Sposatosi nel 1946 con la compagna degli anni pisani, cominciò in Banca d’Italia la lunga trafila, da impiegato, in giro per le filiali provinciali. Poi, nel 1970, la guida dell’ufficio studi e tre anni dopo la direzione generale. Nel 1979 la grande svolta, dopo le amare dimissioni di un grande governatore, Paolo Baffi: la vetta di Bankitalia, a 59 anni. In tempi economicamente e politicamente terribili, fra terrorismo, crisi finanziarie, inflazione galoppante, schock petroliferi e speculazioni monetarie connesse. Nel 1981 Ciampi sollecitò l’entrata dell’Italia nel Sistema Monetario Europeo, embrione del futuro Trattato di Maastricht e dello stesso euro, primo riparo dall’inflazione e dalle svalutazioni ricorrenti. Per raffreddare il caro-vita ci volle però la decisione del governo Craxi di tagliare 3 punti di contingenza affrontando nell’85 l’infuocato referendum abrogativo voluto dal Pci di Natta molto più che dalla Cgil di Lama. Con una sconfitta clamorosa. Nello stesso anno il governatore Ciampi presentò le dimissioni dopo che la lira aveva subito un duro contraccolpo dalla speculazione sbagliata della direzione finanziaria dell’ENI, col dollaro schizzato da 1.870 a 2.200 lire, in poche ore. Craxi però le respinse concordando un’azione più decisa per abbattere il caro-vita. “Se farà le cose che dice”, gli pronosticò Ciampi, “l’inflazione scenderà ancora”. Difatti calò dal 9,2 al 5,8% in un anno.

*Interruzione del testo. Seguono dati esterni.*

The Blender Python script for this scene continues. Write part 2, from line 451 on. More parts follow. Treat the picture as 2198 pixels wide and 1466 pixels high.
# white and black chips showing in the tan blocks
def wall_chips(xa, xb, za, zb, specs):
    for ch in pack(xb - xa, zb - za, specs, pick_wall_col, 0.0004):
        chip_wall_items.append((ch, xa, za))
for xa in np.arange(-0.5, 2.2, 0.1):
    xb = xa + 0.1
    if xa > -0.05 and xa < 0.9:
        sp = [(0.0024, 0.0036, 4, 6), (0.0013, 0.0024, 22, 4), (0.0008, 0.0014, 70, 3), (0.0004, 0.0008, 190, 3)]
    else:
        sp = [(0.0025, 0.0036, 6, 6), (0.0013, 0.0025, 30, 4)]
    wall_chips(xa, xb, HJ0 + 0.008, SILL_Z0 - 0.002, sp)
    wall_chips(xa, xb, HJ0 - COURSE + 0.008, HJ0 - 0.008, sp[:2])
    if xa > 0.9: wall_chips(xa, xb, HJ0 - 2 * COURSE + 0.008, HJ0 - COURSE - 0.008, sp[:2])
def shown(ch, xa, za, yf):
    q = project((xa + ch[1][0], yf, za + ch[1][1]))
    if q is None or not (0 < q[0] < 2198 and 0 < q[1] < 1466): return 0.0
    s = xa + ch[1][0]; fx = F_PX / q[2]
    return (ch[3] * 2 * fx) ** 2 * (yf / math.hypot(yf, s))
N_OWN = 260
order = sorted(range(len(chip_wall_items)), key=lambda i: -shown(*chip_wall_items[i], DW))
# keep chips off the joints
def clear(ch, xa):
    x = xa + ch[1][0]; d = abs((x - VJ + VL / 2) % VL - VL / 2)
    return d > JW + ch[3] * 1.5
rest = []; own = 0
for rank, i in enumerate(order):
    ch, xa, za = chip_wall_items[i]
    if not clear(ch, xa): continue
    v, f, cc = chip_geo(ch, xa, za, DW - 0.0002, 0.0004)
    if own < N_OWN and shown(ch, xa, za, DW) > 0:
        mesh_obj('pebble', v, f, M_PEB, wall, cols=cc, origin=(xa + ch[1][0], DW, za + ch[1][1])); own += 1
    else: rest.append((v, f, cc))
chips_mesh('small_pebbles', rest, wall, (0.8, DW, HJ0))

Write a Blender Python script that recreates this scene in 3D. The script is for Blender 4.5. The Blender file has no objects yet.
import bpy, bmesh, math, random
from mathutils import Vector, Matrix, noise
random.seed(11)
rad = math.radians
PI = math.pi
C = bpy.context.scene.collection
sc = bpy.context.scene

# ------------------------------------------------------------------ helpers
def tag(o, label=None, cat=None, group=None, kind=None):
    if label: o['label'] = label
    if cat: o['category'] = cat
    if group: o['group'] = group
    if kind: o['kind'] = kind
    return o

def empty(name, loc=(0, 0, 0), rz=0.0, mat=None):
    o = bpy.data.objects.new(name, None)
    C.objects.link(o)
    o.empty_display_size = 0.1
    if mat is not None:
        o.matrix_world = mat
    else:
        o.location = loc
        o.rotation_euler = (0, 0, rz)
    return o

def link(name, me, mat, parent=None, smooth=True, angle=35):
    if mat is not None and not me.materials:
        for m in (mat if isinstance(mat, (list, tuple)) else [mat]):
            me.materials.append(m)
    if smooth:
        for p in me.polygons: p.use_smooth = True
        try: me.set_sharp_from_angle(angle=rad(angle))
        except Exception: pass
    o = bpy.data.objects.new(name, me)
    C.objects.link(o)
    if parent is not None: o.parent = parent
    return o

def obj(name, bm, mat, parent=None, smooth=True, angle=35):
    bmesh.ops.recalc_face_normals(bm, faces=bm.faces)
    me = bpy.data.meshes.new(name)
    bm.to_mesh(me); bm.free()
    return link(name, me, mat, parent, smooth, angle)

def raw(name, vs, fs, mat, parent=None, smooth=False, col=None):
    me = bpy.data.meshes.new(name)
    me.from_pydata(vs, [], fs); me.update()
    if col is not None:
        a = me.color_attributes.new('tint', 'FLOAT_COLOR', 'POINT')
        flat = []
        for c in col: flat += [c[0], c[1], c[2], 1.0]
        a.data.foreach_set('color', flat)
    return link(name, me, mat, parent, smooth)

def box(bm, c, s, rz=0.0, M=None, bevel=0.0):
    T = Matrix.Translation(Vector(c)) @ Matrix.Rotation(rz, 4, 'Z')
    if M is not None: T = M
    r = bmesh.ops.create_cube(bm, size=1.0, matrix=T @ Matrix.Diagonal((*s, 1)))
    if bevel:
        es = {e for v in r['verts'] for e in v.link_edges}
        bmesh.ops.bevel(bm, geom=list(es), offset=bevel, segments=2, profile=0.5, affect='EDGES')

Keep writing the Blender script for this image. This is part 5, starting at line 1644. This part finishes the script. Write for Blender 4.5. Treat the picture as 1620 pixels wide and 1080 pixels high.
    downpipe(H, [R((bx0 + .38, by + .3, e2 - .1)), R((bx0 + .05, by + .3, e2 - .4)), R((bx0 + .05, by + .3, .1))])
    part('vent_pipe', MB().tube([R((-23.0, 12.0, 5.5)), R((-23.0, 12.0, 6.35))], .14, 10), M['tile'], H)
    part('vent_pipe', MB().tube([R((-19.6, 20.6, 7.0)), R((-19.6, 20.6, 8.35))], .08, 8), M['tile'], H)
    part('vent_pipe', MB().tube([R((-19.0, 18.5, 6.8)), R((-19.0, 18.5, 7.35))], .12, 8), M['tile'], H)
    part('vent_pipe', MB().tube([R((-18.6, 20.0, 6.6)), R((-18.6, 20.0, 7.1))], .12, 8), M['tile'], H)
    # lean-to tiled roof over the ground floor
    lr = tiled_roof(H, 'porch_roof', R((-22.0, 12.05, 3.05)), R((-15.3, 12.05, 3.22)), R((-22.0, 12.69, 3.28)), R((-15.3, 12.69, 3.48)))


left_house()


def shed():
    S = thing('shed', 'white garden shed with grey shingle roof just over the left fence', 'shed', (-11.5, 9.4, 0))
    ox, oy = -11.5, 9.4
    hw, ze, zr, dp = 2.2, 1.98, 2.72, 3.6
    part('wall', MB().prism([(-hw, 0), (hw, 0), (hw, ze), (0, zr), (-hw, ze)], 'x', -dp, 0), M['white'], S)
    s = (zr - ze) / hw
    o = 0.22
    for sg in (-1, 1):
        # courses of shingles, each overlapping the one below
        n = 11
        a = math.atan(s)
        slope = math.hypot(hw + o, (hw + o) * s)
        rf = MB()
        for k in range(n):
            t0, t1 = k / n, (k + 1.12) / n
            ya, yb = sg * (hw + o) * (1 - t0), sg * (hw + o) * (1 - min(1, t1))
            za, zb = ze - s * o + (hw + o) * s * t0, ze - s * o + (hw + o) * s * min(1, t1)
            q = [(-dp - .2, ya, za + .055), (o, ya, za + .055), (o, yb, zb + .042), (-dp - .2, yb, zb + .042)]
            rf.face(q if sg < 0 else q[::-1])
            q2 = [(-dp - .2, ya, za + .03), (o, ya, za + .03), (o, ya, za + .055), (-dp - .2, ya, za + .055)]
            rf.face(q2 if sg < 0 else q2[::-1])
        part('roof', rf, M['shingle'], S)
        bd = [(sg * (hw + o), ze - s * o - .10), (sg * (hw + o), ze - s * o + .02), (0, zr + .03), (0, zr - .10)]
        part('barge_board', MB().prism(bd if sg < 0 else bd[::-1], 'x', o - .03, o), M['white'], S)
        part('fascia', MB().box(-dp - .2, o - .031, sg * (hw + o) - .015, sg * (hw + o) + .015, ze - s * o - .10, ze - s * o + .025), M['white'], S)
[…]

Tuttavia le tempeste per il governatore della Banca d’Italia - la quale era stata opportunamente separata dal Tesoro - erano tutt’altro che finite. Durante queste ricorrenti, inarrestabili burrasche, Ciampi si rafforzò nell’idea di una intesa europea complessiva. A metà ‘92 il tasso di sconto dovette essere aumentato sino al 15 % e, a settembre, la lira nuovamente svalutata del 7 %. Col mercato dei cambi chiuso venne varata - presidente del Consiglio, Giuliano Amato, alla guida di un governo Dc, Psi, Psdi e Pli - una delle maxi-manovre della storia, circa 100mila miliardi di lire: aumento dell’età pensionabile e dell’anzianità contributiva, blocco dei pensionamenti, patrimoniale sulle imprese, prelievo forzoso sui conti correnti, minimum tax, ticket, privatizzazioni, blocco degli stipendi pubblici, ecc.
Ma il 1993 doveva segnare una svolta epocale nella carriera e nella vita di Carlo Azeglio Ciampi ormai da più di tredici anni in Via Nazionale. Nell’infuriare di Tangentopoli il presidente della Repubblica Oscar Luigi Scalfaro volle a Palazzo Chigi un uomo al di sopra dei partiti, di sicura fede democratica e scelse lui per quell’incarico da far tremare. Da presidente del Consiglio prima e da ministro del Tesoro poi nei governi Prodi e D’Alema, creò con ostinata volontà le condizioni per l’ingresso dell’Italia, poco considerata all’estero, nella moneta unica europea. Successo storico conseguito nel 1999. A ciò aveva concorso - non dimentichiamolo - l’accordo del 1993 Confindustria-Sindacati che assicurò, con la “concertazione”, un clima sociale più disteso.
Quando i coniugi Ciampi pensavano ad una tranquilla pensione, fra Roma, Santa Severa, la montagna, la chiamata bipartisan, nel marzo del ’99, alla presidenza della Repubblica, alla prima votazione, contrarie Lega e Rifondazione. Sette anni accidentati, resi più impervi dai contrasti con Silvio Berlusconi sulla legge Gasparri sulle tv, sulla giustizia, su altre norme, di fatto, ad personam. Anni di minacce secessioniste della Lega alle quali rispose riproponendo di continuo l’unità risorgimentale e l’inno-simbolo di Goffredo Mameli e Michele Novaro. Alla fine del mandato Carlo Azeglio Ciampi ricusò la riconferma in nome della “democratica rotazione delle cariche”. Rimarrà nella memoria storica come il timoniere che guidò la lira fuori dalle bufere più distruttive verso l’approdo europeo e l’Italia verso una possibile unità attorno a grandi obiettivi non più soltanto nazionali.